◆ **Data for this task**
>>>>

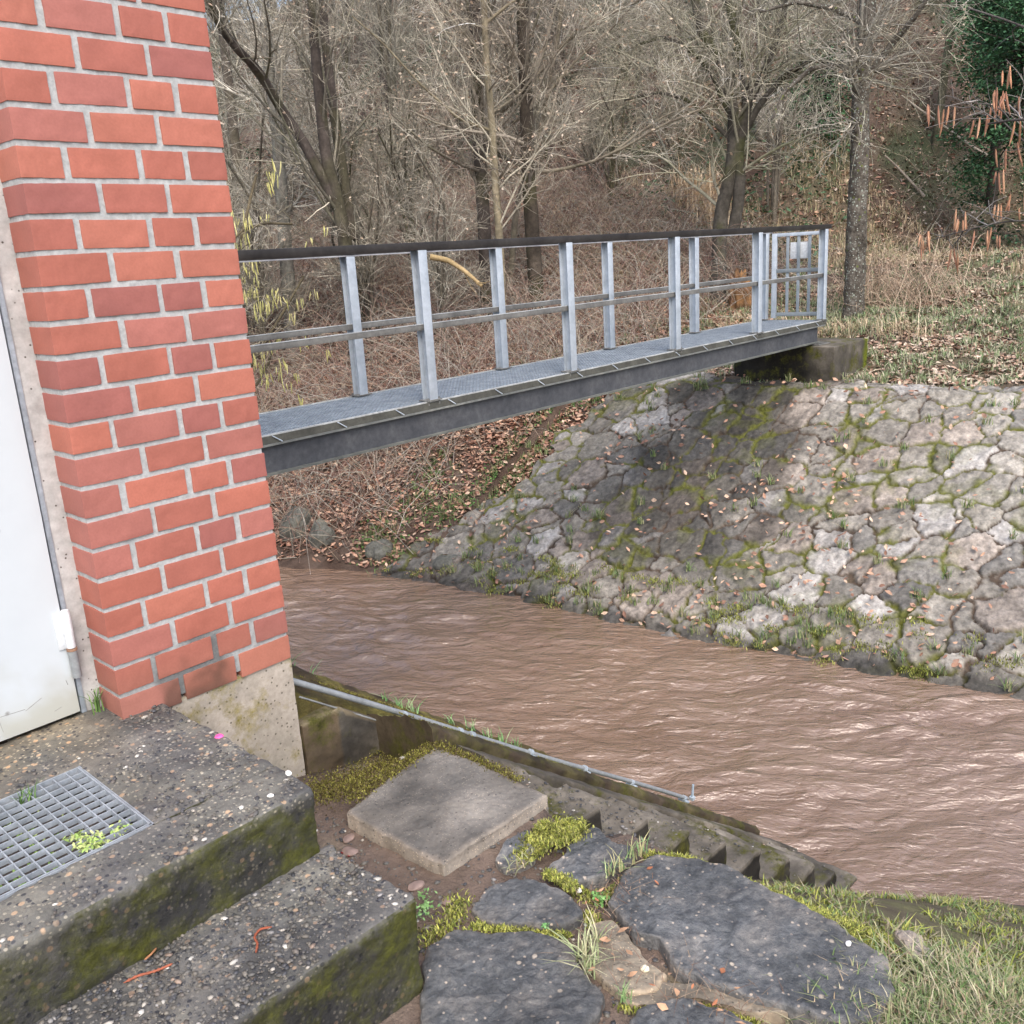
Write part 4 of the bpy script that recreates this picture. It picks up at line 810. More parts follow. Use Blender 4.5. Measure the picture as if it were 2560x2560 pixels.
# gravel and flat stones on the mud
mb = MB(); r2 = np.random.default_rng(77); pebbles(mb, 3200, .17, 1.0, -1.9, -.3, lambda x, y: G(x, y)+.001, .002, .007, r2, 0); tag(mb.build('gravel', M_PEB), 'fine gravel on the mud between steps and flagstones', 'gravel', kind='stuff')
for i, (u, v_, s, lb) in enumerate([(870, 2085, .022, 'flat brownish stone in the mud, upper of the two by the upper step'), (872, 2118, .026, 'flat brownish stone in the mud, lower of the two by the upper step'), (1040, 2205, .024, 'flat pink-brown stone in the mud left of the slab corner'), (1115, 2235, .016, 'small rough brown stone below the corner of the square slab')]):
    q = onz(u, v_, -.385); stone('stone', lb, (q[0], q[1], G(q[0], q[1])+.004), s, (.26, .19, .16), 10+i, cat='stone', flat=.22)
P = along([(1700, 2500), (1900, 2540), (1560, 2440), (1500, 2260), (1620, 2190), (1420, 2340)], FZ, .04, 260); P = np.concatenate([P, np.full((len(P), 1), FZ+.016)], 1)
v, f, c = leaves(P[:26], .022, pick(r, [(.4, .16, .08), (.5, .3, .18)], 26), .3, seed=71)
tw = blades(P[26:]-np.array([0, 0, .012]), .022, .0014, 2.5, pick(r, [(.2, .12, .08), (.3, .22, .15)], len(P)-26), 72)
tag(MB().add(v, f, c).add(*tw).build('plant_debris', M_LEAF), 'dry stalks, needles and leaf bits lying in the paving joints', 'debris', kind='stuff')

# ------------------------------------------------------------------ trees
def rot_dirs(d, ang, r):
    n = len(d); a = np.cross(d, r.normal(size=(n, 3))); a /= np.linalg.norm(a, axis=1)[:, None]
    return d*np.cos(ang)[:, None]+a*np.sin(ang)[:, None]
def grow(Ppar, Rpar, n, L, ang, K, r, tmin=.2, up=.15, wig=.12, rr=.45, rmin=.0016, droop=0):
    N = len(Ppar); Kp = Ppar.shape[1]
    Lp = np.linalg.norm(np.diff(Ppar, axis=1), axis=2).sum(1); pi = r.choice(N, n, p=Lp/Lp.sum()); t = tmin+(1-tmin)*r.random(n)
    s = t*(Kp-1); i = np.minimum(s.astype(int), Kp-2); fr = (s-i)[:, None]
    o = Ppar[pi, i]*(1-fr)+Ppar[pi, i+1]*fr; d = Ppar[pi, i+1]-Ppar[pi, i]; d /= np.maximum(np.linalg.norm(d, axis=1), 1e-9)[:, None]
    R0 = Rpar[pi, i]*(1-fr[:, 0])+Rpar[pi, i+1]*fr[:, 0]
    d = rot_dirs(d, r.normal(ang, ang*.3, n), r); Ln = L*r.uniform(.4, 1.3, n)*(1.1-.6*t)
    pts = [o]; cur = d
    for k in range(K-1):
        cur = cur+r.normal(0, wig, (n, 3))+np.array([0, 0, up-droop*k]); cur /= np.linalg.norm(cur, axis=1)[:, None]; pts.append(pts[-1]+cur*(Ln/(K-1))[:, None])
    P = np.stack(pts, 1); R = np.maximum(R0*rr, rmin)[:, None]*np.linspace(1, .3, K)[None]; R = np.maximum(R, rmin*.5)
    return P, R
def polyR(P, r0, r1, K=14, wob=0, r=None):
    P = np.array(P, float); s = np.r_[0, np.cumsum(np.linalg.norm(np.diff(P, axis=0), axis=1))]; t = np.linspace(0, s[-1], K)
    Q = np.stack([np.interp(t, s, P[:, k]) for k in range(3)], 1)
    for _ in range(max(1, K//8)): Q[1:-1] = (Q[:-2]+2*Q[1:-1]+Q[2:])/4
    if wob: Q[1:] += r.normal(0, wob, (K-1, 3))*np.array([1, 1, .4])
    return Q, np.linspace(r0, r1, K)
def woodcol(V, col, r, v=.22, mossy=0, lich=0, seed=1):
    c = np.array(col)[None]*(1+v*fbm(V*np.array([9, 9, 3]), seed, 3))[:, None]
    if mossy: m_ = sstep(.0, .6, fbm(V*3, seed+3, 3)+.2)[:, None]*mossy; c = c*(1-m_)+np.array([.1, .11, .03])*m_
    if 0 < lich < .5: l_ = sstep(.05, .3, fbm(V*np.array([26, 26, 14]), seed+5, 4)+.25*fbm(V*2.5, seed+8, 2))[:, None]*lich; c = c*(1-l_)+np.array([.36, .4, .34])*l_
    return np.clip(c, .004, 1)
def tree(name, label, stems, levels, col, twcol, seed, group=None, mossy=.3, lich=0, deadleaf=0, cat='tree', catk=0, catcol=None, minr=.0022, catL=.07, tm0=.3):
    """stems: list of (points, r0, r1); levels: list of (count, length, angle, K, up, droop)"""
    r = np.random.default_rng(seed); S_ = [polyR(p_, a, b, 60 if cat == 'tree' else 18, .0, r) for p_, a, b in stems]; base = S_[0][0][0]
    T = thing(name, label, cat, tuple(base), group); mb = MB()
    for Q, R in S_:
        nn_ = 14 if len(Q) > 20 else 8; v, f = tubes(Q[None], R[None], nn_); v = v+(fbm(v*7, seed, 3)*.14+fbm(v*np.array([40, 40, 10]), seed, 2)*.08)[:, None]*np.repeat(R, nn_)[:, None]*np.array([1, 1, 0]); mb.add(v, f, woodcol(v, col, r, .35, mossy, lich, seed))
    mb.build('trunk', M_LICHEN if lich > .5 else M_BARK, T)
    P = np.stack([q for q, _ in S_]); R = np.stack([q for _, q in S_]); mb = MB(); allp = []
    for li, (n, L, ang, K, up, dr) in enumerate(levels):
        P, R = grow(P, R, n, L, ang, K, r, tmin=tm0 if li == 0 else .1, up=up, droop=dr, wig=.13 if li < 2 else .2, rmin=minr*(2 if li == 0 else 1.3 if li == 1 else 1), rr=.3 if li == 0 else .5)
        v, f = tubes(P, R, 5 if li == 0 else 3)
        cc = np.array(twcol)[None]*np.array([1.45, 1.55, 1.62])*np.exp(r.normal(-.02, .38, (len(P), 1)))*(1 if li else .75)
        cc = np.repeat(np.clip(cc, .01, 1), P.shape[1]*(5 if li == 0 else 3), 0)
        if mossy and li < 2: m_ = sstep(0, .5, fbm(v*4, seed, 2))[:, None]*mossy*.8; cc = cc*(1-m_)+np.array([.13, .14, .05])*m_
        mb.add(v, f, cc); allp.append(P[:, -2:].reshape(-1, 3))
    mb.build('crown', M_TWIG, T)
    E = allp[-1]
    if deadleaf:
        q = E[r.integers(0, len(E), deadleaf*3)]-np.array([0, 0, .02]); v, f, c = leaves(q, .042, pick(r, [(.46, .37, .28), (.38, .28, .2), (.56, .47, .37)], len(q)), 1.5, seed=seed); MB().add(v, f, c).build('dead_leaves', M_LEAF, T)['kind'] = 'stuff'
    if catk:
        q = E[r.integers(0, len(E), catk)]; q = np.repeat(q, 3, 0)+r.normal(0, .02, (catk*3, 3))*np.array([1, 1, .5]); L = catL*r.uniform(.6, 1.3, len(q))
        K = 5; t = np.linspace(0, 1, K); PP = q[:, None, :]-np.array([0, 0, 1.])*(L[:, None]*t[None])[:, :, None]+r.normal(0, .011, (len(q), 1, 3))*np.array([1, 1, 0])*(t**1.5)[None, :, None]
        RR = np.broadcast_to(np.array([.35, 1, 1, .9, .3])*.0042*(catL/.07)**.5, (len(q), K)); v, f = tubes(PP, RR, 5); MB().add(v, f, np.repeat(pick(r, catcol, len(q)), K*5, 0)).build('catkins', M_LEAF, T)['kind'] = 'stuff'
    return T
def base_at(u, v, t0=6): q, t = hit(u, v, t0); q = q.copy(); q[2] -= .08; return q, t
GREYB = (.15, .125, .1); DARKB = (.1, .082, .07); TAN = (.33, .28, .19); TW = (.34, .3, .245)

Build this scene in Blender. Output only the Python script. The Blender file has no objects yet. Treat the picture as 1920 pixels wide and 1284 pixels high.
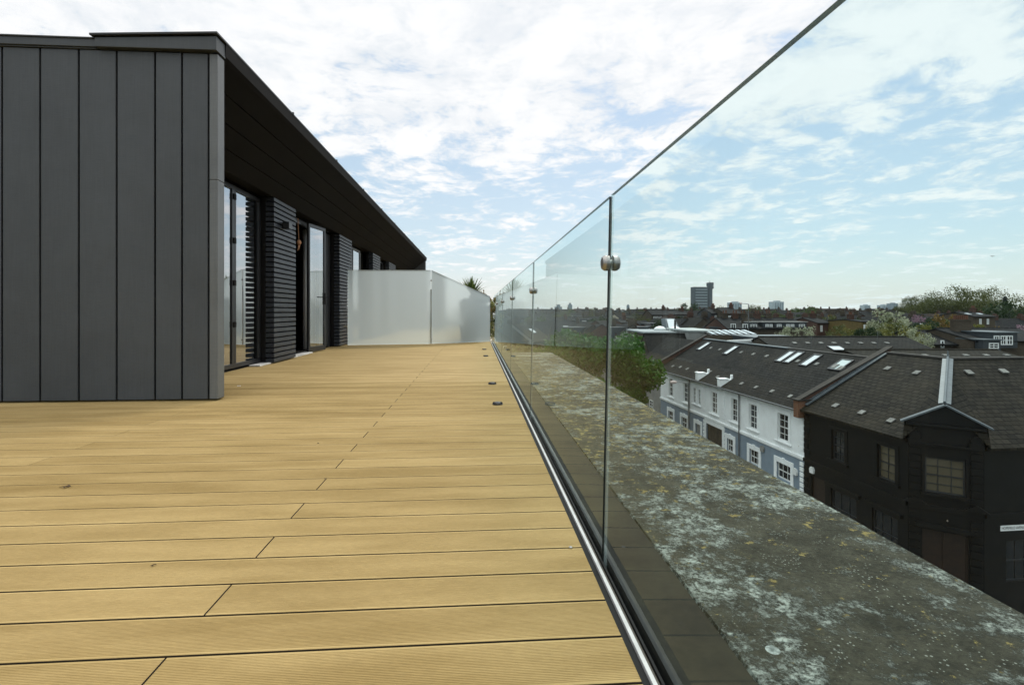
import bpy, bmesh, math, random
from mathutils import Vector, Matrix
random.seed(7)
S = bpy.context.scene
COL = S.collection
R_ = math.radians

# ------------------------------------------------------------------ camera frame (metres; deck top is z = 0)
EYE = Vector((0, 0, .758)); FPX = 960.0; HY = 583.0
YAW = math.atan(67/960)
FW = Vector((math.sin(YAW), math.cos(YAW), 0)); RT = Vector((math.cos(YAW), -math.sin(YAW), 0)); UP = Vector((0, 0, 1))
GROUND = -12.0
def ray(x, y): return FW + RT*((x-960)/FPX) + UP*((HY-y)/FPX)
def at(x, y, d): return EYE + ray(x, y)*d
def on_x(X, px): return X*960/((px-893)*math.cos(YAW)) * ray(px, HY).y          # world Y of column px on the plane X
def on_y(Y, px): r = ray(px, HY); return r.x*Y/r.y                                # world X of column px on the plane Y

# ------------------------------------------------------------------ scene helpers
def tag(o, label=None, cat=None, group=None, kind=None):
    if label: o['label'] = label
    if cat: o['category'] = cat
    if group: o['group'] = group
    if kind: o['kind'] = kind
    return o
MW = {}
def thing(name, label, cat, loc=(0, 0, 0), rz=0, group=None, sc=None):
    o = bpy.data.objects.new(name, None); COL.objects.link(o)
    o.location = loc; o.rotation_euler = (0, 0, rz); o.empty_display_size = .2
    if sc: o.scale = sc
    MW[o.name] = Matrix.Translation(Vector(loc)) @ Matrix.Rotation(rz, 4, 'Z')
    return tag(o, label, cat, group)

class MB:
    def __init__(s): s.v = []; s.f = []; s.m = []
    def quad(s, pts, m=0):
        b = len(s.v); s.v += [Vector(p) for p in pts]; s.f.append(tuple(range(b, b+len(pts)))); s.m.append(m)
    def box(s, x0, x1, y0, y1, z0, z1, m=0, skip=''):
        if x0 > x1: x0, x1 = x1, x0
        if y0 > y1: y0, y1 = y1, y0
        if z0 > z1: z0, z1 = z1, z0
        b = len(s.v)
        s.v += [Vector(p) for p in ((x0,y0,z0),(x1,y0,z0),(x1,y1,z0),(x0,y1,z0),(x0,y0,z1),(x1,y0,z1),(x1,y1,z1),(x0,y1,z1))]
        for k, q in (('b',(0,3,2,1)),('t',(4,5,6,7)),('f',(0,1,5,4)),('r',(1,2,6,5)),('k',(2,3,7,6)),('l',(3,0,4,7))):
            if k not in skip: s.f.append(tuple(b+i for i in q)); s.m.append(m)
    def obox(s, c, ax, ay, az, hx, hy, hz, m=0):          # oriented box: centre, three unit axes, half sizes
        b = len(s.v)
        for sx, sy, sz in ((-1,-1,-1),(1,-1,-1),(1,1,-1),(-1,1,-1),(-1,-1,1),(1,-1,1),(1,1,1),(-1,1,1)):
            s.v.append(Vector(c)+ax*(sx*hx)+ay*(sy*hy)+az*(sz*hz))
        fl = ax.cross(ay).dot(az) < 0
        for q in ((0,3,2,1),(4,5,6,7),(0,1,5,4),(1,2,6,5),(2,3,7,6),(3,0,4,7)):
            s.f.append(tuple(b+i for i in (reversed(q) if fl else q))); s.m.append(m)
    def prism(s, poly, z0, z1, m=0):                       # polygon in xy, counter-clockwise
        n = len(poly); b = len(s.v)
        s.v += [Vector((p[0], p[1], z0)) for p in poly] + [Vector((p[0], p[1], z1)) for p in poly]
        s.f.append(tuple(b+i for i in reversed(range(n)))); s.m.append(m)
        s.f.append(tuple(b+n+i for i in range(n))); s.m.append(m)
        for i in range(n):
            j = (i+1) % n; s.f.append((b+i, b+j, b+n+j, b+n+i)); s.m.append(m)
    def extrude(s, poly, d, m=0):                          # 3d polygon pushed along vector d
        n = len(poly); b = len(s.v); d = Vector(d)
        s.v += [Vector(p) for p in poly] + [Vector(p)+d for p in poly]
        s.f.append(tuple(b+i for i in reversed(range(n)))); s.m.append(m)
        s.f.append(tuple(b+n+i for i in range(n))); s.m.append(m)
        for i in range(n):
            j = (i+1) % n; s.f.append((b+i, b+j, b+n+j, b+n+i)); s.m.append(m)
    def tube(s, p0, p1, r0, r1=None, n=8, m=0, cap=True):
        if r1 is None: r1 = r0
        p0, p1 = Vector(p0), Vector(p1); d = (p1-p0)
        if d.length < 1e-6: return
        d.normalize(); a = d.orthogonal().normalized(); c = d.cross(a); b = len(s.v)
        for p, r in ((p0, r0), (p1, r1)):
            for i in range(n):
                t = 2*math.pi*i/n; s.v.append(p + a*(r*math.cos(t)) + c*(r*math.sin(t)))
        for i in range(n):
            j = (i+1) % n; s.f.append((b+i, b+j, b+n+j, b+n+i)); s.m.append(m)
        if cap:
            s.f.append(tuple(b+i for i in reversed(range(n)))); s.m.append(m)
            s.f.append(tuple(b+n+i for i in range(n))); s.m.append(m)
    def lathe(s, o, axis, prof, n=20, m=0):                # prof: (along axis, radius)
        o = Vector(o); d = Vector(axis).normalized(); a = d.orthogonal().normalized(); c = d.cross(a); b = len(s.v)
        for h, r in prof:
            for i in range(n):
                t = 2*math.pi*i/n; s.v.append(o + d*h + a*(r*math.cos(t)) + c*(r*math.sin(t)))
        for k in range(len(prof)-1):
            for i in range(n):
                j = (i+1) % n; s.f.append((b+k*n+i, b+k*n+j, b+(k+1)*n+j, b+(k+1)*n+i)); s.m.append(m)
        s.f.append(tuple(b+i for i in reversed(range(n)))); s.m.append(m)
        e = b+(len(prof)-1)*n
        s.f.append(tuple(e+i for i in range(n))); s.m.append(m)
    def mesh(s, name, mats):
        me = bpy.data.meshes.new(name)
        me.from_pydata([tuple(v) for v in s.v], [], s.f)
        for mt in (mats if isinstance(mats, (list, tuple)) else [mats]): me.materials.append(mt)
        me.polygons.foreach_set('material_index', s.m)
        me.update()
        uv = me.uv_layers.new(name='uv').data
        for p in me.polygons:
            n = p.normal
            if abs(n.z) > .995: t = Vector((1, 0, 0)); bb = Vector((0, 1, 0))
            else: t = UP.cross(n).normalized(); bb = n.cross(t)
            for li in p.loop_indices:
                co = me.vertices[me.loops[li].vertex_index].co
                uv[li].uv = (co.dot(t), co.dot(bb))
        return me
    def build(s, name, mats, parent=None, world=False, bevel=0, smooth=False, mesh_name=None):
        if world and parent is not None:
            inv = MW[parent.name].inverted(); s.v = [inv @ v for v in s.v]
        me = s.mesh(mesh_name or name, mats)
        o = bpy.data.objects.new(name, me); COL.objects.link(o)
        if parent is not None:
            o.parent = parent
            if parent.name in MW: MW[o.name] = MW[parent.name]
        if bevel:
            b = o.modifiers.new('bevel', 'BEVEL'); b.width = bevel; b.segments = 2; b.limit_method = 'ANGLE'
        if smooth: me.polygons.foreach_set('use_smooth', [True]*len(me.polygons))
        return o

# ------------------------------------------------------------------ node helper and materials
class NT:
    def __init__(s, name):
        s.mat = bpy.data.materials.new(name); s.mat.use_nodes = True; s.t = s.mat.node_tree; s.t.nodes.clear()
        s.out = s.t.nodes.new('ShaderNodeOutputMaterial')
    def n(s, ty, **kw):
        nd = s.t.nodes.new('ShaderNode'+ty)
        for k, v in kw.items():
            if k.startswith('_'): setattr(nd, k[1:], v)
            else:
                key = int(k[1:]) if k[0] == 'i' and k[1:].isdigit() else k
                s.put(nd.inputs[key], v)
        return nd
    def put(s, sock, v):
        if isinstance(v, bpy.types.NodeSocket): s.t.links.new(v, sock)
        elif isinstance(v, bpy.types.Node): s.t.links.new(v.outputs[0], sock)
        elif isinstance(v, (tuple, list)) and sock.type == 'RGBA': sock.default_value = tuple(v) + ((1,) if len(v) == 3 else ())
        else: sock.default_value = v
    def math(s, op, a, b=None, c=None, clamp=False):
        nd = s.t.nodes.new('ShaderNodeMath'); nd.operation = op; nd.use_clamp = clamp
        s.put(nd.inputs[0], a)
        if b is not None: s.put(nd.inputs[1], b)
        if c is not None: s.put(nd.inputs[2], c)
        return nd.outputs[0]
    def mix(s, f, a, b, mode='MIX'):
        nd = s.t.nodes.new('ShaderNodeMix'); nd.data_type = 'RGBA'; nd.blend_type = mode
        s.put(nd.inputs[0], f); s.put(nd.inputs[6], a); s.put(nd.inputs[7], b)
        return nd.outputs[2]
    def step(s, x, lo, hi):
        nd = s.t.nodes.new('ShaderNodeMapRange'); nd.interpolation_type = 'SMOOTHSTEP'
        s.put(nd.inputs[0], x); s.put(nd.inputs[1], lo); s.put(nd.inputs[2], hi)
        return nd.outputs[0]
    def coord(s, kind='Object', scale=(1, 1, 1)):
        c = s.t.nodes.new('ShaderNodeTexCoord'); m = s.t.nodes.new('ShaderNodeMapping')
        s.t.links.new(c.outputs[kind], m.inputs[0]); m.inputs[3].default_value = scale
        return m.outputs[0]
    def noise(s, vec, scale, detail=4, rough=.55, out=0):
        nd = s.t.nodes.new('ShaderNodeTexNoise'); s.put(nd.inputs['Vector'], vec)
        s.put(nd.inputs['Scale'], scale); nd.inputs['Detail'].default_value = detail; nd.inputs['Roughness'].default_value = rough
        return nd.outputs[out]
    def bsdf(s, color, rough=.6, metal=0, spec=.5, bump=None, bdist=.01, bstr=1.0, **kw):
        p = s.n('BsdfPrincipled'); s.put(p.inputs['Base Color'], color); s.put(p.inputs['Roughness'], rough)
        p.inputs['Metallic'].default_value = metal; p.inputs['Specular IOR Level'].default_value = spec
        for k, v in kw.items(): s.put(p.inputs[k.replace('_', ' ')], v)
        if bump is not None:
            b = s.n('Bump'); b.inputs['Strength'].default_value = bstr; b.inputs['Distance'].default_value = bdist
            s.put(b.inputs['Height'], bump); s.t.links.new(b.outputs[0], p.inputs['Normal'])
        return p
    def done(s, sh): s.put(s.out.inputs[0], sh); return s.mat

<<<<

◆ **Problem to solve**
Above are the records. Copy only the lines from the one with "Build this scene" through the one with "R_ = math.radians", exactly, with no pictures.

◆ **Result of this exercise**
Build this scene in Blender. Output only the Python script. The Blender file has no objects yet. Treat the picture as 1920 pixels wide and 1284 pixels high.
import bpy, bmesh, math, random
from mathutils import Vector, Matrix
random.seed(7)
S = bpy.context.scene
COL = S.collection
R_ = math.radians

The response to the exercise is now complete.